Dive Brief:
- A new analysis by McKinsey & Co. found insurers' losses on Affordable Care Act individal plans significantly worsened during 2015, the marketplaces' second year of operation.
- Based on insurers’ filings with state regulators, the report found the industry’s cumulative margin on individual plans in 2015 was between -9% and -11%, The Wall Street Journal reported, which is about twice the -4.8% margin McKinsey calculated for 2014.
- Just about one-fourth of participating insurers profited on individual ACA plans for 2015--typically those using narrow networks or HMO type formats to tighly control enrollees' healthcare, McKinsey stated.
Dive Insight:
The report noted individual market is still in flux and had an aggregate loss of $2.7 billion in 2014, yet performance was highly varied between states and carriers. Although early 2015 results indicate continued variability, some carriers may have been profitable and there is little risk of a market-wide "death spiral" due to subsidies.
However, the increasingly steep losses are contributing to insurers such as UnitedHealth and Humana leaving more markets, a trend expected to leave a few states and some counties around the U.S. with only one carrier for 2017.
McKinsey noted the 2015 analysis is incomplete because filings were only available for 86% of insurers and because it doesn't factor in the final impact of federal risk protection programs. It suggested the increased losses were due to healthcare costs and the scaling-back of the federal reinsurance program.
The findings appear to mesh with insurers' experiences in the marketplaces, some of which are currently too undesirable to keep more than one carrier. Alaska, Alabama, and Wyoming are expected to only have one carrier offering ACA plans in 2017, Vox reported, and some other states have counties that will offer just one plan. In total, about 650 counties are expected to have only one option in 2017 compared to 225 in 2016.
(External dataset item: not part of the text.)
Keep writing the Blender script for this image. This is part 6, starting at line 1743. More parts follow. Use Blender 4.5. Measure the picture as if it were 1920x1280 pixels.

Vox highlighted that the federal government has no contingency plan or recourse to follow if any states see all their carriers drop out, leaving an empty marketplace. However, Vox's Sarajh Kliff noted some health plan would be likely to step in to secure an opportunity for a monopoly where it could set rates high enough to make a worthwhile profit -- though a lack of competition remains less than ideal for consumers.